La normalità della “cultura delle armi”
Succede, a scadenze non prestabilite, che qualcuno perda la testa e dia sfogo ad un progetto di morte. Pare sia fisiologico, come il cambio di stagione. Può tardare un po’, ma prima o poi arriverà. E’ cosa certa. Detto così suona un po’ cinico, ma è la realtà ad esserlo, non certo le parole.
Ed è successo di nuovo. Un ragazzo si alza una mattina e decide che è quello il giorno in cui deve dar vita al suo piano. Entra da qualche parte e spara, all’impazzata. Questa volta è successo in un campus universitario della Virginia.
Dopo si verrà a sapere che quel ragazzo era depresso, che ce l’aveva con il mondo e che da tempo progettava la sua personale “resa dei conti”. Fa venire i brividi pensare che il suo progetto di riscossa si traduca in un’insensata quanto ingiusta fine di qualcun altro. Che, in poche parole, si può riassumere in un essere nel posto sbagliato al momento sbagliato.
Mi sono sempre immaginata la scena di una persona che entra in un supermercato negli Stati Uniti e fa le sue ordinazioni. Che so, qualcosa come “mi dia due etti di prosciutto e una mitraglietta, grazie”. Si, me la sono immaginata educata questa persona.
Ma si, forse la folle sono io che continuo a domandarmi come sia possibile vendere e comprare armi con così tanta facilità.
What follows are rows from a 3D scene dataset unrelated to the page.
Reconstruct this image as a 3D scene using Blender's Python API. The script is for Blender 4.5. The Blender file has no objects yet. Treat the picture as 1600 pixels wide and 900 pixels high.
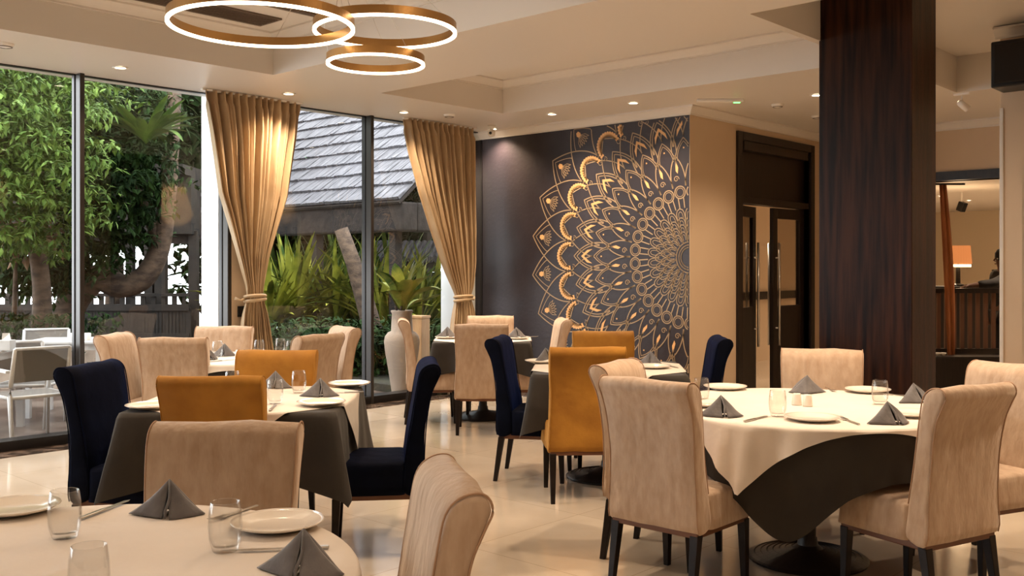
import bpy, bmesh, math, random
from mathutils import Vector, Matrix, noise
S = bpy.context.scene
C = S.collection
PI = math.pi
random.seed(7)

# ------------------------------------------------------------------ camera
F, H, HZ, YAW = 1541.0, 1.44, 418.0, math.radians(42.52)
cam_d = bpy.data.cameras.new('camera')
cam = bpy.data.objects.new('camera', cam_d); C.objects.link(cam)
cam.location = (0, 0, H); cam.rotation_euler = (PI/2, 0, YAW)
cam_d.sensor_width = 36; cam_d.lens = 36*F/1600
cam_d.shift_y = (HZ-450)/1600
cam_d.clip_start = 0.05; cam_d.clip_end = 200
S.camera = cam
S.view_settings.view_transform = 'Standard'; S.view_settings.look = 'None'
S.view_settings.gamma = 1; S.view_settings.use_curve_mapping = False
S.view_settings.exposure = 0.0
S.cycles.max_bounces = 7; S.cycles.diffuse_bounces = 4; S.cycles.glossy_bounces = 4
S.cycles.transmission_bounces = 8; S.cycles.transparent_max_bounces = 10
S.cycles.sample_clamp_indirect = 4.0; S.cycles.blur_glossy = 0.5
S.cycles.caustics_reflective = False; S.cycles.caustics_refractive = False
S.cycles.use_denoising = True

# ------------------------------------------------------------------ sky
w = bpy.data.worlds.new('overcast_sky'); S.world = w; w.use_nodes = True
nt = w.node_tree
bg = nt.nodes['Background']
bg.inputs['Color'].default_value = (0.92, 0.96, 1.0, 1); bg.inputs['Strength'].default_value = 7.5
DOWN_W = 88.0      # power of one ceiling downlight
WARM = (1.0, 0.75, 0.52)

def W2(l, d):
    """plan position from (to the right, ahead) of where the photographer stands"""
    c, s = math.cos(YAW), math.sin(YAW)
    return (l*c-d*s, l*s+d*c)
def HD(l, d):
    x, y = W2(l, d); n = math.hypot(x, y); return (x/n, y/n)
def rot_of(h):       # z rotation that turns local +Y to heading h
    return math.atan2(-h[0], h[1])
def on_plane(px, py, z):
    d = (H-z)*F/(py-HZ); x, y = W2((px-800)/F*d, d); return Vector((x, y, z))
def at_depth(px, py, d):
    x, y = W2((px-800)/F*d, d); return Vector((x, y, H-(py-HZ)*d/F))
def y_on_x(px, X):
    r = (px-800)/F; d = X/(r*math.cos(YAW)-math.sin(YAW)); return r*d*math.sin(YAW)+d*math.cos(YAW), d
def z_on_x(px, py, X):
    return H-(py-HZ)*y_on_x(px, X)[1]/F

# ------------------------------------------------------------------ materials
def _n(nt, t, **k):
    n = nt.nodes.new(t)
    for a, v in k.items(): setattr(n, a, v)
    return n
def mat(name, col, rough=0.6, metal=0.0, col2=None, scale=4.0, stretch=(1, 1, 1), bump=0.0, bscale=60.0, spec=0.5,
        coat=0.0, sheen=0.0, detail=4.0, contrast=(0.35, 0.65), coords='Object', emit=None, estr=0, trans=0.0, ior=1.45, sheen_tint=None, rough2=None):
    m = bpy.data.materials.new(name); m.use_nodes = True
    nt = m.node_tree; b = nt.nodes['Principled BSDF']
    b.inputs['Base Color'].default_value = (*col, 1)
    b.inputs['Roughness'].default_value = rough; b.inputs['Metallic'].default_value = metal
    b.inputs['Specular IOR Level'].default_value = spec
    b.inputs['Coat Weight'].default_value = coat; b.inputs['Coat Roughness'].default_value = 0.1
    b.inputs['Sheen Weight'].default_value = sheen; b.inputs['Sheen Roughness'].default_value = 0.4
    if sheen_tint: b.inputs['Sheen Tint'].default_value = (*sheen_tint, 1)
    b.inputs['Transmission Weight'].default_value = trans; b.inputs['IOR'].default_value = ior
    if emit: b.inputs['Emission Color'].default_value = (*emit, 1); b.inputs['Emission Strength'].default_value = estr
    tc = mp = None
    if col2 or bump:
        tc = _n(nt, 'ShaderNodeTexCoord'); mp = _n(nt, 'ShaderNodeMapping')
        mp.inputs['Scale'].default_value = stretch
        nt.links.new(tc.outputs[coords], mp.inputs['Vector'])
    if col2:
        no = _n(nt, 'ShaderNodeTexNoise'); no.inputs['Scale'].default_value = scale; no.inputs['Detail'].default_value = detail
        nt.links.new(mp.outputs[0], no.inputs['Vector'])
        r = _n(nt, 'ShaderNodeValToRGB')
        r.color_ramp.elements[0].position = contrast[0]; r.color_ramp.elements[0].color = (*col, 1)
        r.color_ramp.elements[1].position = contrast[1]; r.color_ramp.elements[1].color = (*col2, 1)
        nt.links.new(no.outputs['Fac'], r.inputs['Fac']); nt.links.new(r.outputs['Color'], b.inputs['Base Color'])
        if rough2 is not None:
            mr = _n(nt, 'ShaderNodeMapRange'); mr.inputs['To Min'].default_value = rough; mr.inputs['To Max'].default_value = rough2
            nt.links.new(no.outputs['Fac'], mr.inputs['Value']); nt.links.new(mr.outputs[0], b.inputs['Roughness'])
    if bump:
        n2 = _n(nt, 'ShaderNodeTexNoise'); n2.inputs['Scale'].default_value = bscale; n2.inputs['Detail'].default_value = 3
        nt.links.new(mp.outputs[0], n2.inputs['Vector'])
        bu = _n(nt, 'ShaderNodeBump'); bu.inputs['Strength'].default_value = bump; bu.inputs['Distance'].default_value = 0.02
        nt.links.new(n2.outputs['Fac'], bu.inputs['Height']); nt.links.new(bu.outputs[0], b.inputs['Normal'])
    return m
M = {}
M['ceil'] = mat('ceiling_paint', (.70, .655, .60), .36, spec=.35)
M['cream'] = mat('cream_paint', (.60, .46, .32), .6, col2=(.57, .43, .295), scale=2)
M['lounge'] = mat('pale_lounge_paint', (.72, .62, .47), .7)
M['white'] = mat('white_render', (.86, .87, .88), .7)
M['mural'] = mat('mural_paint', (.016, .012, .016), .40, col2=(.028, .021, .026), scale=1.3, bump=.12, bscale=25, spec=.5)
M['gold'] = mat('mural_line_paint', (.40, .29, .18), .5)
M['goldf'] = mat('mural_gold_fill', (.72, .42, .18), .45)
M['wenge'] = mat('dark_wenge_wood', (.006, .002, .0012), .38, col2=(.036, .012, .005), scale=3.0, stretch=(9, 9, .5), bump=.12, bscale=30, spec=.16)
M['doorw'] = mat('dark_door_wood', (.007, .004, .003), .4, col2=(.016, .009, .006), scale=5, stretch=(8, 8, .6))
M['alu'] = mat('bronze_aluminium', (.040, .034, .030), .3, metal=.5)
M['alud'] = mat('black_aluminium', (.012, .010, .010), .35, metal=.3)
M['steel'] = mat('brushed_steel', (.55, .52, .48), .28, metal=1)
M['brass'] = mat('brushed_brass', (.42, .235, .085), .32, metal=1, bump=.05, bscale=150)
M['led'] = mat('led_diffuser', (1, .9, .75), .5, emit=(1.0, .80, .56), estr=6)
M['lampface'] = mat('downlight_lens', (1, .9, .8), .5, emit=(1.0, .84, .62), estr=14)
M['whitep'] = mat('white_plastic', (.8, .77, .72), .4)
M['blackp'] = mat('black_plastic', (.01, .01, .01), .4)
M['vent'] = mat('vent_louvre', (.12, .085, .06), .5)
M['ventd'] = mat('vent_shadow_gap', (.012, .009, .007), .9)
M['tan'] = mat('tan_velvet', (.41, .285, .195), .85, col2=(.53, .40, .295), scale=24, stretch=(1.3, 1.3, .5), bump=.45, bscale=16, sheen=.5, sheen_tint=(1, .88, .76), contrast=(.26, .74), detail=10)
M['mustard'] = mat('mustard_velvet', (.29, .12, .010), .8, col2=(.40, .18, .018), scale=5, bump=.3, bscale=12, sheen=.25, sheen_tint=(1, .6, .2))
M['navy'] = mat('navy_velvet', (.0012, .0018, .005), .85, col2=(.002, .0035, .011), scale=5, bump=.3, bscale=12, sheen=.10, sheen_tint=(.03, .12, .75), spec=.08)
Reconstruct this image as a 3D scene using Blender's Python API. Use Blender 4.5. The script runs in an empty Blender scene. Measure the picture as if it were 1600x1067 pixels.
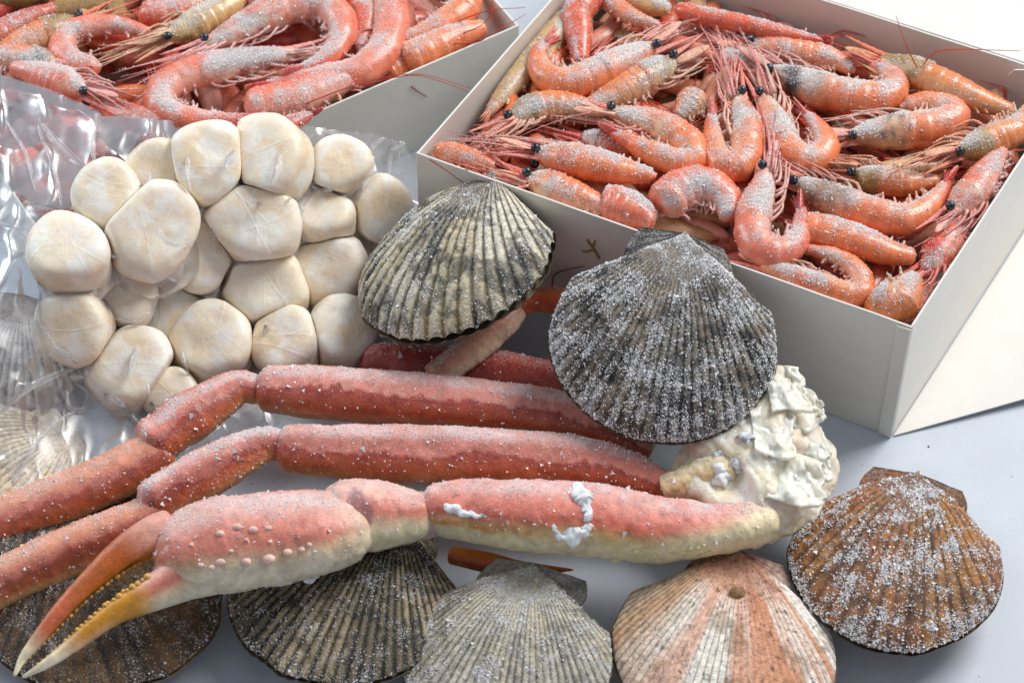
import bpy, math
import numpy as np

# ------------------------------------------------------------------ camera, light, exposure
# 1 Blender unit = 1 cm
SC = bpy.context.scene
SC.unit_settings.system = 'METRIC'
SC.unit_settings.scale_length = 0.01
COL = SC.collection
RNG = np.random.default_rng(11)

ELEV, DIST, FPX = math.radians(50), 114.0, 4000.0
cam_d = bpy.data.cameras.new('camera')
cam_d.sensor_width = 36
cam_d.lens = 36 * FPX / 1600
cam_d.clip_start, cam_d.clip_end = 1, 2000
cam = bpy.data.objects.new('camera', cam_d)
COL.objects.link(cam)
cam.location = (0, -DIST * math.cos(ELEV), DIST * math.sin(ELEV))
cam.rotation_euler = (math.pi / 2 - ELEV, 0, 0)
cam_d.dof.use_dof = True
cam_d.dof.focus_distance = 108
cam_d.dof.aperture_fstop = 0.17
SC.camera = cam
CAMP = np.array(cam.location)
RIGHT = np.array([1.0, 0, 0])
UPC = np.array([0, math.sin(ELEV), math.cos(ELEV)])
FWD = np.array([0, math.cos(ELEV), -math.sin(ELEV)])

SC.view_settings.view_transform = 'Standard'
SC.view_settings.look = 'None'
SC.view_settings.exposure = 0.1
SC.view_settings.gamma = 1.0

w = bpy.data.worlds.new('World')
SC.world = w
w.use_nodes = True
w.node_tree.nodes['Background'].inputs[0].default_value = (0.80, 0.88, 1.0, 1)
w.node_tree.nodes['Background'].inputs[1].default_value = 0.31


def area_light(name, loc, target, size, power, color):
    d = bpy.data.lights.new(name, 'AREA')
    d.shape, d.size, d.size_y = 'RECTANGLE', size[0], size[1]
    d.energy, d.color = power, color
    o = bpy.data.objects.new(name, d)
    COL.objects.link(o)
    o.location = loc
    v = np.array(target, float) - np.array(loc, float)
    from mathutils import Vector
    o.rotation_euler = Vector(v).to_track_quat('-Z', 'Y').to_euler()
    return o


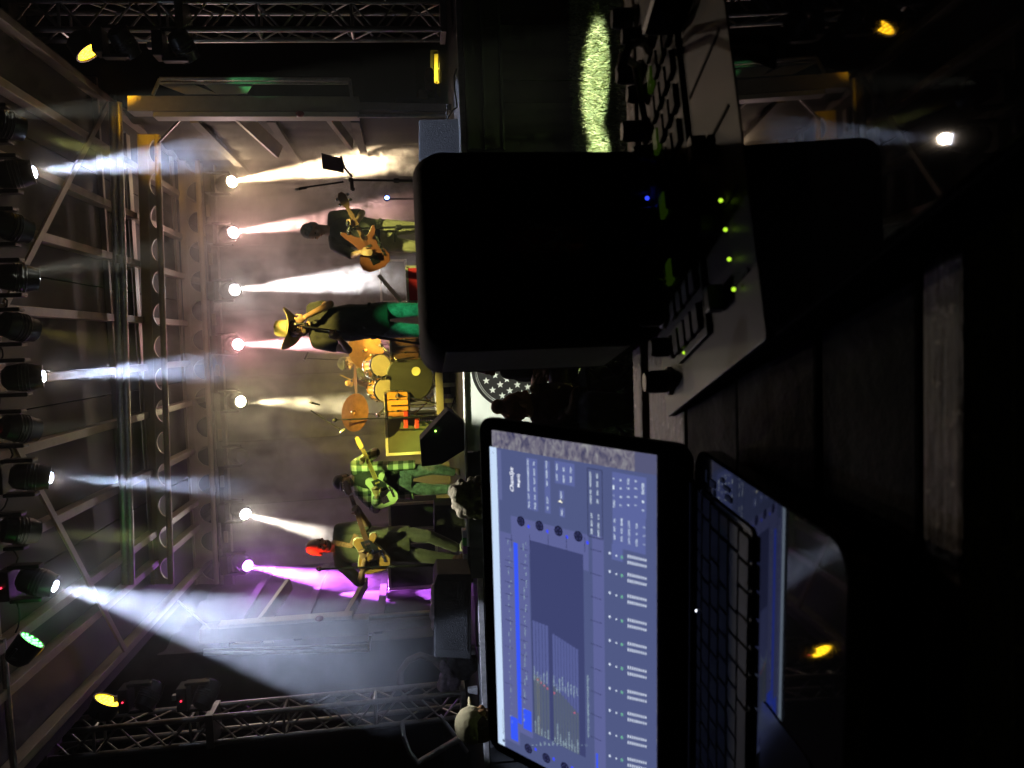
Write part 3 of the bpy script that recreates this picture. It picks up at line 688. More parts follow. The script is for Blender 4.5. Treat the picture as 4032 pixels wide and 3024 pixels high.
case_px("flight_case", "red fronted case with pale edges to the right of the singer's legs", "equipment case", (879, 655), (925, 573), 9.2, .4, M_tolex, front=M_red, t=.03)
case_px("amplifier", "bass amplifier with a pale top edge behind the red fronted case", "amplifier", (822, 655), (878, 560), 10.7, .4, M_tolex, front=mat("brown grille cloth", (.09, .075, .045), .8, 0, .25, 60), t=.03)
ca_ = empty("leaning_bar", zA(1900, 1450, 9.6)); tag(ca_, "tilted pale wooden bar leaning on the bass amplifier", "bar")
MB().bar(zA(1550, 1210, 9.6), zA(1830, 1540, 9.55), .05, .04, (0, 1, 0)).build("bar", M_pipe, ca_, bevel=.004)
# red blocks by the kit
for lab, q in (("upper red block under the crash cymbal", [(1630, 1440), (1680, 1440), (1680, 1620), (1630, 1620)]), ("lower red block under the crash cymbal", [(1752, 1500), (1800, 1500), (1800, 1622), (1752, 1622)]),
               ("upper red block at the right of the drum riser", [(1852, 672), (1884, 672), (1878, 852), (1846, 852)]), ("lower red block at the right of the drum riser", [(1890, 672), (1926, 672), (1916, 852), (1882, 852)])):
    e = empty("red_block", zB(*q[2], RY - .05)); tag(e, lab, "pad", "red pads beside the drum riser")
    MB().prism([zB(*p, RY - .06) for p in q], Vector((0, .12, 0))).build("pad", mat("red vinyl", (.50, .03, .012), .5), e, bevel=.006)
    MB().prism([zB(*[c + d for c, d in zip(p, (6 * (1 if i in (0, 3) else -1), 0))], RY - .065) for i, p in enumerate(q)], Vector((0, .004, 0))).build("label_strip", mat("dark red strip", (.35, .02, .01), .5), e)
e = empty("spring_pedal", floorpt(zB(1860, 1530, RY - .04), RZ)); tag(e, "chrome spring pedal at the left corner of the drum riser", "pedal")
MB().tube(zB(1800, 1515, RY - .04), zB(1950, 1515, RY - .04), .03, n=12).build("spring", M_chrome, e, smooth=True)
for k in range(6): MB().lathe([(.031, 0), (.036, .006), (.031, .012)], zB(1810 + k * 25, 1515, RY - .04), (0, 0, 1), 12).build("coil", M_chrome, e, smooth=True)
# floor wedge
def wedge(label, pts, Y, depth, led=None):
    e = empty("floor_monitor", at(*pts[0], Y)); tag(e, label, "floor monitor", "black floor monitors along the stage front")
    MB().prism([at(*p, Y) for p in pts], Vector((0, depth, 0))).build("cabinet", M_tolex, e, bevel=.012)
    c = Vector((sum(p[0] for p in pts) / len(pts), sum(p[1] for p in pts) / len(pts), 0))
    MB().prism([at(c.x + (p[0] - c.x) * .82, c.y + (p[1] - c.y) * .82, Y - .006) for p in pts], Vector((0, .008, 0))).build("grille", M_grille, e)
    if led: MB().ell(at(*led, Y - .03), .008, n=8, m=6).build("power_light", glow("green led", (.4, 1, .1), 8, False), e)
    return e
zEs = lambda zx, zy: ((800 + zx / 2.011) / KP, (1500 + zy / 2.011) / KP)
wedge("large black floor monitor with a green power light in front of the drums", [zEs(1730, 680), zEs(1715, 470), zEs(1940, 230), zEs(1970, 245), zEs(2085, 350), zEs(2085, 540), zEs(1890, 660)], 7.0, .4, zEs(1840, 397))
wedge("black loudspeaker box at the right stage edge, beside the column foot", [(1003, 256), (908, 258), (905, 262), (905, 345), (1003, 345)], 7.0, .45)
wedge("dark stacked subwoofer at the left stage edge, below the pink cloth", [(1018, 1240), (945, 1240), (938, 1262), (938, 1420), (1018, 1424)], 6.9, .5)
wedge("dark bass bin behind the grey-haired person, at the stage front", [(1005, 1090), (938, 1092), (938, 1148), (945, 1180), (1005, 1180)], 8.5, .4)
# pink cloth on the subwoofer
def lump(name, label, cat, pts, m, r, vox=.012, parent=None):
    mbx = MB()
    for p, rr in zip(pts, r): mbx.ell(p, rr, n=10, m=7)
    o = put(name, remeshed(mbx, vox, 4), m, None, pts[0]); tag(o, label, cat); return o
rs = random.Random(2)
pts = [zG(530 + rs.uniform(-12, 8), y, 6.95 + rs.uniform(0, .15)) for y in range(30, 380, 18)]
lump("crumpled_cloth", "crumpled pale pink cloth lying along the left subwoofer", "cloth", pts, mat("pale crumpled cloth", (.62, .50, .55), .8, 0, .2, 14, .6), [(rs.uniform(.03, .06), rs.uniform(.03, .06), rs.uniform(.02, .045)) for _ in pts])
# towel and pedals at the left guitarist's feet
lump("towel", "brown towel heaped at the foot of the left microphone stand", "towel", [zD(1950, 760, 7.6), zD(2040, 700, 7.65), zD(2080, 780, 7.6), zD(2120, 650, 7.65), zD(2100, 730, 7.55), zD(1880, 800, 7.6)], mat("brown towel", (.20, .14, .07), .95, 0, .3, 30, .5), [(.09, .08, .05), (.1, .08, .05), (.09, .07, .06), (.08, .06, .04), (.12, .08, .05), (.06, .05, .03)])
for lab, q, c_ in (("stomp pedal with a red light behind the left guitarist's knee", (1780, 300), (1, .05, .03)), ("stomp pedal with a green light by the left guitarist's shin", (1790, 780), (.2, 1, .3))):
    p = zD(*q, 9.0); e = empty("stomp_pedal", floorpt(p)); tag(e, lab, "pedal")
    MB().box(floorpt(p) + Vector((0, 0, .10)), (.12, .10, .20)).build("housing", M_alu, e, bevel=.008)
    MB().ell(p + Vector((0, -.06, 0)), .016, n=8, m=6).build("power_light", glow("pedal " + lab, c_, 6, False), e)
e = empty("pedal_board", floorpt(zD(2160, 500, 7.5))); tag(e, "dark pedal board at the left guitarist's feet", "pedal board")
MB().box(floorpt(zD(2160, 500, 7.5)) + Vector((0, 0, .02)), (.62, .26, .04)).build("frame", M_black, e, bevel=.006)
for k in range(5): MB().box(floorpt(zD(2160, 300 + k * 100, 7.5)) + Vector((0, -.02, .06)), (.075, .12, .045)).build("pedal", mat("pale pedal %d" % (k % 3), ((.5, .5, .5), (.1, .4, .1), (.4, .2, .5))[k % 3], .4, .3), e, bevel=.006)
# things on the stage lip near the drum side
for lab, q in (("silver microphone lying on the stage lip beside the banner", (1000, 790)), ("silver connector lying on the stage lip", (995, 870))):
    p = at(*q, 6.85); e = empty("stage_connector", floorpt(p)); tag(e, lab, "connector")
    MB().path([floorpt(p) + Vector((-.10, 0, .03)), floorpt(p) + Vector((0, -.02, .04)), floorpt(p) + Vector((.1, 0, .03))], [.014, .022, .012], 10).build("barrel", M_chrome, e, smooth=True)
    MB().path([floorpt(p) + Vector((.1, 0, .03)), floorpt(p) + Vector((.3, .05, .01)), floorpt(p) + Vector((.5, .3, .012))], .007).build("cable", M_rubber, e, smooth=True)
# blue lamp of the bass rig
p = at(836, 428, 9.8); e = empty("blue_lamp", floorpt(p)); tag(e, "small bright blue lamp glowing in the smoke behind the bassist", "lamp")
MB().lathe([(.03, 0), (.04, .05), (.04, .07)], p + Vector((0, .05, 0)), (0, -1, 0), 14).build("housing", M_black, e, smooth=True); MB().ell(p + Vector((0, -.03, 0)), (.022, .01, .028), n=10, m=6).build("lens", glow("blue lamp", (.12, .2, 1), 30, False), e, smooth=True)
MB().tube(p + Vector((0, .06, 0)), floorpt(p) + Vector((0, .06, 0)), .012, n=8).build("post", M_black, e, smooth=True)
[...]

Perché, a ben guardare, per perdere il controllo non è necessario nemmeno che uno sia chissà quanto squilibrato, basta solo un po’ di superficialità, un attimo in cui i nervi sono troppo tesi e non li si tiene a bada. Quando ci si trova in quella situazione, a volte, ci vuole davvero poco per degenerare. E se si ha un’arma a disposizione, allora il rischio di degenerare di brutto è alto.
E’ sicuramente vero, come sostiene Ani DiFranco in un suo testo, che “ogni strumento è un’arma se lo impugni nella maniera appropriata”, però un conto è armarsi di, che so, una padella, piuttosto che una sedia, piuttosto che un coltello, e un conto è armarsi di una pistola. Il bilancio di un’eventuale crimine è potenzialmente più pesante con un’arma da fuoco. C’è tutto un caricatore dietro che aspetta solo quei cinque minuti in cui il cervello sia in buio o, al contrario, abbia una spietata lucidità da killer.
Se poi a questo aggiungiamo la “normalità” con cui il possesso ed utilizzo di armi sia radicato nella cultura di un Paese, il passo verso una possibile degenerazione è ancora più breve. Si parla di diritto del cittadino a difendersi. Sacrosanto! Ci mancherebbe! Ma davvero ci si sente più sicuri con un’arma in mano? E i risultati sono quelli sperati o c’è solo più paura in giro?